SPOILERS! SPOILERS!
SPOILERS!
Conundrum is my
second New Adventures novel. Normally I
am quite a fan of Steve Lyons; his audio writing for Big Finish has
consistently been among the best.
However, I have to say I was quite disappointed. Perhaps I would have been less so if Jamie hadn’t
built the book up so high and sort of revealed the “wheeze.” Plus, I hate the cover.
Some of the problems that bothered me about Legacy were also to be found in Conundrum.
I know it will sound pretentious for me to call it this, and it’s
such an ephemeral term, but I am really getting fed up with writing that is too
clever for its own good. As such—and I
may get pilloried for this—I think the fans killed Doctor Who in 1989. If you
can judge the way it was going onscreen by the way it was channelled in the New
Adventures, it was becoming a fan’s playground, a continuity fanwank that was
really up its own bum. I bet the same
fans who hated the bickering team of Fifth Doctor, Tegan, Adric, and Nyssa
loved to read Conundrum’s vicious trio
of the Seventh Doctor, a selfish/bitchy Ace, and a directionless Benny. For me, personally, reading about them wasn’t
any fun at all. Nor did it feel like
real characterization, either. It
reminded me of the first series of Torchwood,
where the characters were paint-by-number, filled in with broad strokes
rather than the nuance of character-driven, narrative-driven drama.
What do I think is too clever for its own good? The whole
conceit of this book is that the village of Arandale is a fictional construct
(much as the train-world was in Ian Potter’s story). When we find out who the author (ie the
Master of the Land of Fiction) is, we understand why he’s chosen the varieties
of pop culture genres to populate his Arandale:
a hard-boiled American PI; too-good-to-be-true pre-teen investigators; a
snowy English village with a pub; a witch; a crumbling supernatural castle; sacrifice;
a psychic investigator; a game-geek; etc.
However, there is a great deal of cliché inherent in such forms (nearly all
have been used in Doctor Who before). What annoyed me is that the author (the real
author, Steve Lyons) could blame any bad writing on it being the fault of the
author (the Master). There’s no
incentive, then, to work hard to create depth or keep up a narrative. If there’s no incentive to writing
convincingly, why should we care? I can’t
say I cared much about any of the “characters” in this “story.”
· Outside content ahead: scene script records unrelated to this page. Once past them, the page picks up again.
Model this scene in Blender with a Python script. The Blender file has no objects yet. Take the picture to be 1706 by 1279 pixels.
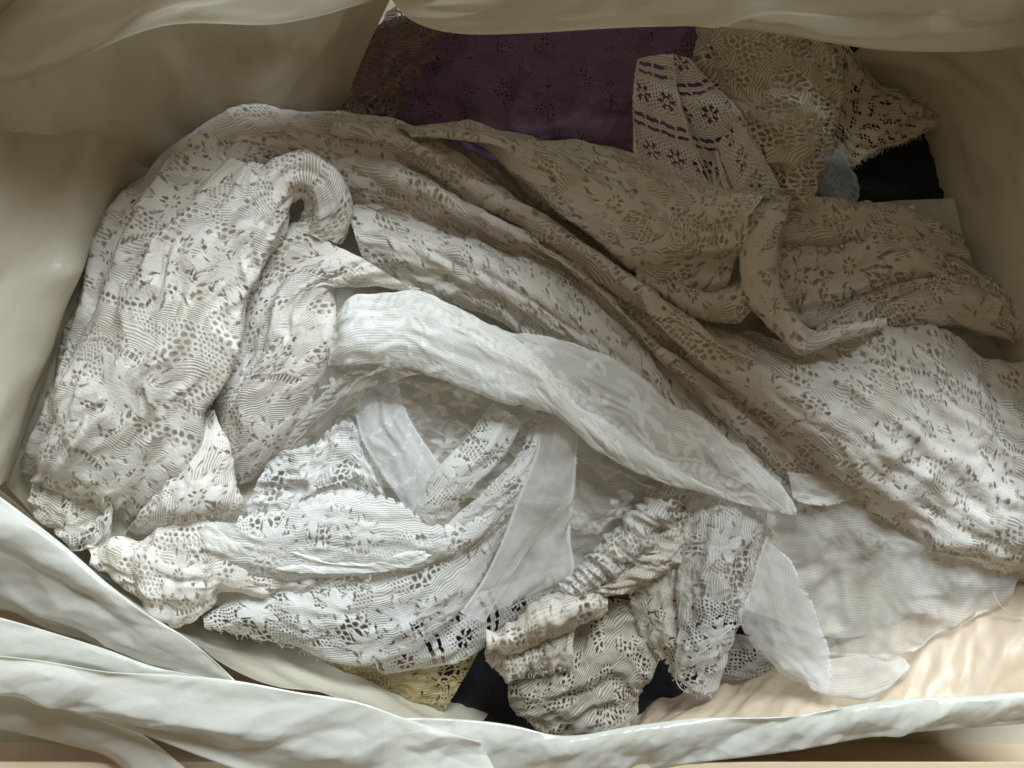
import bpy, math, random
import numpy as np

# ------------------------------------------------------------------ camera, world, lamps, exposure
S = 0.0004            # metres per photo pixel on the plane z = 0 (top of the heap)
H = 1875.0            # camera height above that plane, in the same unit
CX, CY = 853.0, 639.5
scene = bpy.context.scene
scene.unit_settings.system = 'METRIC'
cam_data = bpy.data.cameras.new('camera')
cam = bpy.data.objects.new('camera', cam_data)
scene.collection.objects.link(cam)
scene.camera = cam
cam.location = (0, 0, H * S)
cam.rotation_euler = (0, 0, 0)
cam_data.sensor_width = 36.0
cam_data.lens = 36.0 * H / 1706.0
cam_data.clip_start = 0.01
cam_data.clip_end = 50

world = bpy.data.worlds.new('World')
scene.world = world
world.use_nodes = True
world.node_tree.nodes['Background'].inputs[0].default_value = (1.0, 0.75, 0.47, 1)
world.node_tree.nodes['Background'].inputs[1].default_value = 0.185

def area_lamp(name, loc, target, size, energy, color, size_y=None):
    d = bpy.data.lights.new(name, 'AREA')
    d.energy = energy; d.color = color; d.size = size
    if size_y:
        d.shape = 'RECTANGLE'; d.size_y = size_y
    o = bpy.data.objects.new(name, d)
    scene.collection.objects.link(o)
    o.location = loc
    from mathutils import Vector
    o.rotation_euler = (Vector(target) - Vector(loc)).to_track_quat('-Z', 'Y').to_euler()
    return o
# a window beyond the far side of the bag
area_lamp('window_light', (0.55, 1.55, 1.55), (0, -0.05, 0), 0.9, 112.0, (0.80, 0.91, 1.0), 0.9)

scene.view_settings.view_transform = 'Standard'
scene.view_settings.look = 'None'
scene.view_settings.gamma = 1.0
scene.view_settings.exposure = 0.0
scene.cycles.max_bounces = 4
scene.cycles.diffuse_bounces = 3
scene.cycles.transmission_bounces = 3
scene.cycles.transparent_max_bounces = 10
scene.cycles.use_adaptive_sampling = True
scene.cycles.adaptive_threshold = 0.035
scene.cycles.caustics_reflective = False
scene.cycles.caustics_refractive = False

# ------------------------------------------------------------------ numpy helpers
RNG = np.random.RandomState(7)
PERM = RNG.permutation(512)
GRAD = RNG.uniform(0, 2 * np.pi, 512)

def gnoise(x, y, seed=0):
    x = np.asarray(x, float); y = np.asarray(y, float)
    xi = np.floor(x).astype(int); yi = np.floor(y).astype(int)
    xf = x - xi; yf = y - yi
    def g(ix, iy, fx, fy):
        a = GRAD[PERM[(PERM[(ix + seed * 37) % 512] + iy) % 512]]
        return np.cos(a) * fx + np.sin(a) * fy
    sx = xf * xf * xf * (xf * (xf * 6 - 15) + 10); sy = yf * yf * yf * (yf * (yf * 6 - 15) + 10)
    n0 = g(xi, yi, xf, yf) * (1 - sx) + g(xi + 1, yi, xf - 1, yf) * sx
    n1 = g(xi, yi + 1, xf, yf - 1) * (1 - sx) + g(xi + 1, yi + 1, xf - 1, yf - 1) * sx
    return (n0 * (1 - sy) + n1 * sy) * 1.5

def ridged(x, y, seed=0):
    return 1.0 - 2.0 * np.sqrt(gnoise(x, y, seed) ** 2 + 0.0006)

def smooth(x, a, b):
    t = np.clip((x - a) / (b - a), 0, 1)
    return t * t * (3 - 2 * t)

def catmull(P, t_knots, t):
    """interpolate rows of P (k, d) at knots t_knots by a non-overshooting cubic Hermite"""
    k = len(P)
    if k == 2:
        w = ((t - t_knots[0]) / (t_knots[1] - t_knots[0]))[:, None]
        return P[0] * (1 - w) + P[1] * w
    d = np.diff(t_knots)
    sl = np.diff(P, axis=0) / d[:, None]
    m = np.zeros_like(P)
    m[1:-1] = (sl[:-1] * d[1:, None] + sl[1:] * d[:-1, None]) / (d[1:] + d[:-1])[:, None]
    m[0] = 1.5 * sl[0] - 0.5 * m[1]; m[-1] = 1.5 * sl[-1] - 0.5 * m[-2]
    i = np.clip(np.searchsorted(t_knots, t, side='right') - 1, 0, k - 2)
    hh = d[i][:, None]; s = ((t - t_knots[i]) / d[i])[:, None]
    return ((1 + 2 * s) * (1 - s) ** 2 * P[i] + s * (1 - s) ** 2 * hh * m[i]
            + s * s * (3 - 2 * s) * P[i + 1] + s * s * (s - 1) * hh * m[i + 1])

def knots(P):
    L = np.concatenate([[0], np.cumsum(np.maximum(np.linalg.norm(np.diff(P[:, :2], axis=0), axis=1), 1e-3))])
    return L / L[-1], L[-1]

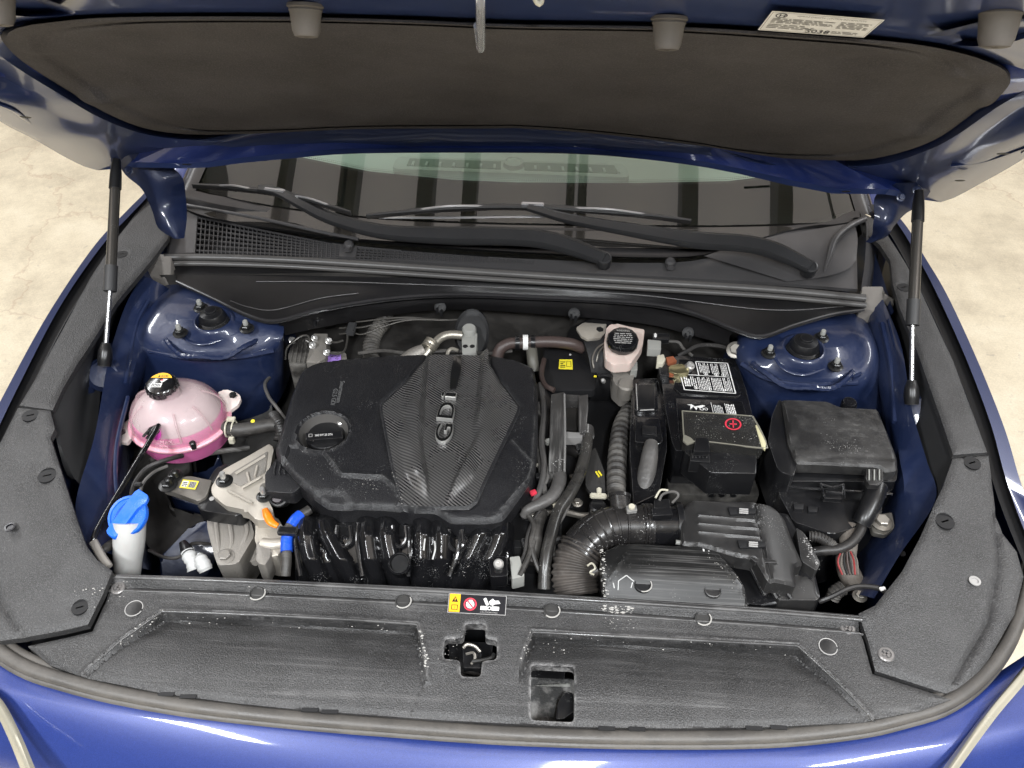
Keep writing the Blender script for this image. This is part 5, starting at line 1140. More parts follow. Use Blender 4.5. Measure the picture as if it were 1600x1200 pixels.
# ================================================================== LEFT SIDE OF THE BAY
# --- coolant reservoir
rs = thing('coolant_reservoir', 'milky expansion tank half full of pink coolant beside the left strut tower', 'coolant tank', W(278, 690, .78))
rc0 = W(281, 655, .868)    # centre of the tank at its flange
R_ = .0935
def ring_prof(prof, name, mat, sy=.86, ax=Vector((0, -0.02, 1))): return lathe(name, rc0, prof, mat, rs, ax, 48, 1.0, sy)
tank = ring_prof([(R_*.985, 0.0), (R_*.98, .012), (R_*.94, .028), (R_*.86, .043), (R_*.72, .056), (R_*.54, .065), (R_*.36, .070), (R_*.25, .073), (R_*.22, .082)], 'tank', TANK)
ring_prof([(R_*.90, .024), (R_*.86, .030), (R_*.78, .042), (R_*.60, .055), (R_*.30, .063), (.0001, .065)], 'inner_baffle', M('tank_baffle', (.62, .56, .55), .5))
ring_prof([(R_*.2, -.055), (R_*.72, -.050), (R_*.90, -.038), (R_*.955, -.015), (R_*.96, .004), (R_*.955, .014), (R_*.925, .0215), (R_*.90, .0222), (.0001, .0222)], 'coolant', COOL)
ring_prof([(R_*.3, -.062), (R_*.75, -.058), (R_*.92, -.045), (R_*.975, -.02), (R_*.985, -.006)], 'tank_base', COOL2)
ring_prof([(R_*.98, -.0065), (R_*1.045, -.006), (R_*1.06, -.003), (R_*1.06, .000), (R_*1.03, .0025), (R_*.985, .003)], 'flange', M('pink_flange', (0.84, 0.42, 0.50), 0.3, sss=0.3, coat=0.3))
for pts in ([(192,662,.866),(205,652,.87),(214,668,.868),(216,684,.864),(206,682,.862),(199,692,.860),(187,690,.862),(183,676,.864)], [(340,612,.885),(352,608,.885),(372,614,.882),(377,622,.880),(372,632,.878),(356,644,.872),(346,640,.872)]):
    slab('mounting_ear', pts, None, .008, M('ear_plastic', (0.72, 0.62, 0.58), 0.35, sss=0.2), rs, .002, .004)
for u, v, z in ((190, 676, .866), (364, 618, .884)):
    lathe('ear_bolt', W(u, v, z), [(0.008, 0), (0.008, .002), (0.005, .006), (0.0001, .006)], BOLT_B, rs, seg=6)
slab('ear_rib', [(212,672,.872),(260,694,.868),(262,699,.866),(208,682,.868)], None, .006, M('ear_plastic', (0,0,0)), rs, .001, .002)
# moulded ribs and the level marks
def tanksurf(a, h, out=.001):     # a = angle, h = height over the flange, on the upper shell
    pr_ = [(R_*.985, 0.0), (R_*.98, .012), (R_*.94, .028), (R_*.86, .043), (R_*.72, .056), (R_*.54, .065)]
    r = float(np.interp(h, [q[1] for q in pr_], [q[0] for q in pr_])) + out
    return rc0 + Vector((math.cos(a)*r, math.sin(a)*r*.86, h))
for a in (-2.5, -1.2, -.5, .4, 2.9):
    tube('moulded_rib', [tanksurf(a, h, .0) for h in (.016, .028, .043, .056, .062)], .0022, TANK, rs, 6)
def onshell(st, a0, h, sz):
    cu = bpy.data.curves.new('t', 'FONT'); cu.body = st; cu.size = sz; cu.extrude = .0006; o = bpy.data.objects.new('t', cu); COL.objects.link(o); bpy.context.view_layer.update()
    me = bpy.data.meshes.new_from_object(o); bpy.data.objects.remove(o)
    for v_ in me.vertices: v_.co = tanksurf(a0 + v_.co.x/.085, h + v_.co.y, .0012+v_.co.z)
    me.materials.clear(); return obj('level_mark', me, M('level_mark_pink', (0.85, 0.50, 0.58), 0.35), rs, 0)
onshell('MAX', -1.63, .016, .0105); onshell('MIN', -1.66, .006, .0085)
tube('level_line', [tanksurf(a, .0145, .001) for a in np.linspace(-1.75, -1.2, 8)], .0007, TANK, rs, 5)
tube('level_line', [tanksurf(a, .0045, .0012) for a in np.linspace(-1.8, -1.25, 8)], .0007, TANK, rs, 5)
# spout on the front and the overflow line
sp = tanksurf(-1.72, .040, 0)
lathe('spout', sp + Vector((0, 0, -.004)), [(0.012, -.01), (0.012, .002), (0.010, .009), (0.006, .012), (0.0001, .0125)], M('magenta_spout', (0.75, 0.08, 0.52), 0.2, sss=0.2, coat=.5), rs, Vector((0, -.35, .94)), 20)
cap = lathe('cap', rc0 + Vector((-.0125, .0045, .077)), [(0.027, 0), (0.0285, .001), (0.0285, .014), (0.026, .0175), (0.0235, .0185), (0.0001, .0185)], PL_GLOSS, rs, Vector((-0.05, -.10, 1)), 36)
bm = bmesh.new(); cc = rc0 + Vector((-.0125, .0045, .077))
for a in np.linspace(0, 2*math.pi, 18, endpoint=False): boxbm(bm, cc + Vector((math.cos(a)*.0285, math.sin(a)*.0285, .007)), (.004, .004, .012), rz(a), .0006)
g_ = obj('cap_grip', bm, PL_GLOSS, cap, 30); g_['kind'] = 'stuff'
q = .019; top = cc + Vector((-.0009, -.0018, .0188)); axn = Vector((-.05, -.10, 1)).normalized()
cx_, cy_ = Vector((1, 0, .05)).normalized(), Vector((0, 1, .10)).normalized()
pr = Print(top-cx_*q-cy_*q, top+cx_*q-cy_*q, top+cx_*q+cy_*q, top-cx_*q+cy_*q, lift=.0002)
pr.poly([(0.5+math.cos(a)*.62, 0.5+math.sin(a)*.62) for a in np.linspace(math.radians(28), math.radians(152), 14)], YEL_O, 1)
pr.poly(((0.30, .84), (0.42, .84), (0.36, .98)), BLACKP, 2); pr.lines(0.46, .84, .82, .98, 2, BLACKP, 2, seed=4)
pr.rect(.12, .18, .66, .44, WHITE, 1); pr.vlines(.16, .21, .62, .41, 6, BLACKP, 2, seed=2); pr.poly(((.50, .60), (.62, .46), (.86, .72), (.62, .72)), WHITE, 1); pr.rect(.52, .60, .66, .68, REDP, 2)
pr.done('cap_label', cap, 'amber and white warning print on the cap')
ofl = thing('overflow_hose', 'thin black hose running from the coolant tank spout down to the near left corner', 'hose', W(200, 760, .9))
tube('hose', [sp + Vector((-.001, -.012, .008)), W(246,668,.925), W(200,745,.915), W(160,812,.905), W(146,842,.90), W(148,858,.885)], .0048, PL_GLOSS, ofl, 10, 40)
bm = bmesh.new(); c = sp + Vector((-.001, -.010, .006))
for a in np.linspace(0, 2*math.pi, 6, endpoint=False): boxbm(bm, c + Vector((math.cos(a)*.009, -.002, math.sin(a)*.006)), (.005, .018, .004), rz(-.3), .001)
lathebm(bm, c + Vector((0, .004, 0)), [(.007, -.01), (.009, .0), (.007, .008)], Vector((-.3, -1, .2)), 12); obj('hose_clamp', bm, PL_GLOSS, ofl, 30)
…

Had I guessed that Arandale was the Land of Fiction from “The
Mind Robber”? Does it even really
matter? I had gotten halfway through the
book when I thought to myself, “Hmm, this sound suspiciously like ‘The Mind
Robber.’” The final reveal, therefore,
wasn’t really powerful. Admittedly, I
don’t know who is pulling the strings and who wanted the Master to trap the
Doctor. I’m not dying to find out,
frankly.
The pacing, for the most part, was good. There were amusing moments, and moments where
I actually felt some empathy for Benny, Ace, or Norman Power. But some of the time I was just bored, trying
to read as fast as I could to get to the end and find out if, against all hope,
there was some unexpected twist to all this.
I think Conundrum, like Legacy, was a bit a product of its
time. Fans then wanted a dark, manipulative
Doctor; an emotionally stunted, violent, hot Ace. They wanted continuity nods, sex, violence,
and “adult themes.” They wanted
meta-fiction. In that case, perhaps I’m
being a little unsympathetic; perhaps the trapped author at the end is really
there to represent the authors of the New Adventures, not really anticipating
the responsibilities and burdens of going from fan to fan-author?